→ Your goal: Check each line of the material. Copy those containing "scene".

→ Data:

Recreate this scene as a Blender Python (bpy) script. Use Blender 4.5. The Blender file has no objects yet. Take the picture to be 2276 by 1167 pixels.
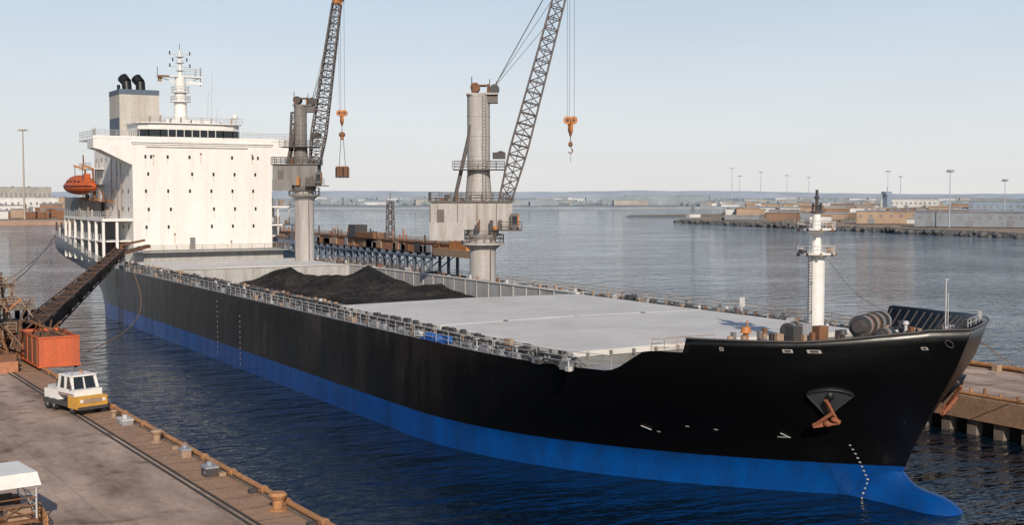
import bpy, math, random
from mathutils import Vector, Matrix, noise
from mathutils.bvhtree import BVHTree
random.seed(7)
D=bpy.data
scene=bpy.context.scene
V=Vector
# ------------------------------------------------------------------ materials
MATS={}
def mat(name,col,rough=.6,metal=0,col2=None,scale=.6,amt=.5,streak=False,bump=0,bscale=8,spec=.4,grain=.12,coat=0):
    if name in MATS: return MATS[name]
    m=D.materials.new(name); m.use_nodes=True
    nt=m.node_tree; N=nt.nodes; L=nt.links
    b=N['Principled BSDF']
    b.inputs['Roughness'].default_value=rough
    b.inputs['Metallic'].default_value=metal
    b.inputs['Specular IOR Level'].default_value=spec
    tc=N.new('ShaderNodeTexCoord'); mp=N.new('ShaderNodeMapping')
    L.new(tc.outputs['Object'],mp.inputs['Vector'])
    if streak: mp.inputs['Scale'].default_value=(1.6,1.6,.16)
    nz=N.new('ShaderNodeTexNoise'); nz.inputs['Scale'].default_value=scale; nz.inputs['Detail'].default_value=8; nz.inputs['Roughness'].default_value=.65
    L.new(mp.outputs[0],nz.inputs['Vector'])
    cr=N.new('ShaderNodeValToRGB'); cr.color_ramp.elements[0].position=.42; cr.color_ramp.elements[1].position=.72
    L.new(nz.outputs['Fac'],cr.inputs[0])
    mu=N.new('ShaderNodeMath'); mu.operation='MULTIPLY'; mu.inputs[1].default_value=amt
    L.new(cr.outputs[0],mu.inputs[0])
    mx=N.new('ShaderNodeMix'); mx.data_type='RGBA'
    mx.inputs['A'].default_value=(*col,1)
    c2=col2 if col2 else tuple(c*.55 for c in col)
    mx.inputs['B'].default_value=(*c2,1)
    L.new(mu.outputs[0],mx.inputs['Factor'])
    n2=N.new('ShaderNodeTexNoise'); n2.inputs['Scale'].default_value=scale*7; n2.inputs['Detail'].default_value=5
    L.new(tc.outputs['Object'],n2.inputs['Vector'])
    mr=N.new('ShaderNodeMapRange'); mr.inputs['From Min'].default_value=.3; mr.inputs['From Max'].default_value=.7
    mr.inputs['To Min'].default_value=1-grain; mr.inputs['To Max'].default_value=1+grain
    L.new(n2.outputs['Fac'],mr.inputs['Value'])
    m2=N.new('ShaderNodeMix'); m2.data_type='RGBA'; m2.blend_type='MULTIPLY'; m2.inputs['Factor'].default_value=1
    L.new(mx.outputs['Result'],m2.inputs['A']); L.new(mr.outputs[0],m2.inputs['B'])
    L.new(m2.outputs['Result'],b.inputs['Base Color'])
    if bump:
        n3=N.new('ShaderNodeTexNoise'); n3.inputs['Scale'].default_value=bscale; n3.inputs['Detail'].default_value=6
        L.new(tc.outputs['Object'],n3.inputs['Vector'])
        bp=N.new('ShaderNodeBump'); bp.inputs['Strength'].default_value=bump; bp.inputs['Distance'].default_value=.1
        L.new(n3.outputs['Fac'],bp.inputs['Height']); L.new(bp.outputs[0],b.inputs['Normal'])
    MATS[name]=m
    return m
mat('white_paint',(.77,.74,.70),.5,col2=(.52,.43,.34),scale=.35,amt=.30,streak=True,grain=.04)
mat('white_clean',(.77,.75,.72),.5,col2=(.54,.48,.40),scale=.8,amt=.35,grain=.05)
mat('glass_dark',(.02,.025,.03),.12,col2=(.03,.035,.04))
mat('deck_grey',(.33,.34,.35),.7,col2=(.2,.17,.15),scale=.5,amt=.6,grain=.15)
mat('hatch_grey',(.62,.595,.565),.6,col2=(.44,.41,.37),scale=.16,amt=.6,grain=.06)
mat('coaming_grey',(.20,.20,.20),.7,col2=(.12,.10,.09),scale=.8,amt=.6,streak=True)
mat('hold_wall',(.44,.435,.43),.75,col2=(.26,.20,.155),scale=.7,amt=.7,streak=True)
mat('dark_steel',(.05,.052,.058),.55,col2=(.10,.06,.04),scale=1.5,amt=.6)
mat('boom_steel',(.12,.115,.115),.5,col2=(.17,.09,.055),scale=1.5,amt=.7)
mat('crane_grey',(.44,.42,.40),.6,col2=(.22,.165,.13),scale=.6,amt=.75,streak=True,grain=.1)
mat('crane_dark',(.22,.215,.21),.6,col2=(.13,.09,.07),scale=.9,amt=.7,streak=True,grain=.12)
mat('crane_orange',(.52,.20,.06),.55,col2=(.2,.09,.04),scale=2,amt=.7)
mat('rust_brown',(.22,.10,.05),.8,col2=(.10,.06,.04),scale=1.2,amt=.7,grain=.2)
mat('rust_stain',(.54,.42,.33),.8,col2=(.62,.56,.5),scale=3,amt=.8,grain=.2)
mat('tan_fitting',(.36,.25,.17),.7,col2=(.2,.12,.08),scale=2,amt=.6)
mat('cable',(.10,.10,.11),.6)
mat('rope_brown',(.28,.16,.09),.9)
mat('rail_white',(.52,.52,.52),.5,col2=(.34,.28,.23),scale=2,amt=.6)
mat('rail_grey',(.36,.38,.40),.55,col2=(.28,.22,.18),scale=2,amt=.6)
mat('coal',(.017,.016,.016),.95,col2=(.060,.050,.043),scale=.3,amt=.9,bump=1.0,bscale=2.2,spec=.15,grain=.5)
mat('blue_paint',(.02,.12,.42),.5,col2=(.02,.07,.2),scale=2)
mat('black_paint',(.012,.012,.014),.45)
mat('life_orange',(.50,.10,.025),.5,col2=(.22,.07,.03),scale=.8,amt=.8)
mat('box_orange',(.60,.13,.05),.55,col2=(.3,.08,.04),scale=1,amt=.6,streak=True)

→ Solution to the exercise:
Recreate this scene as a Blender Python (bpy) script. Use Blender 4.5. The Blender file has no objects yet. Take the picture to be 2276 by 1167 pixels.
scene=bpy.context.scene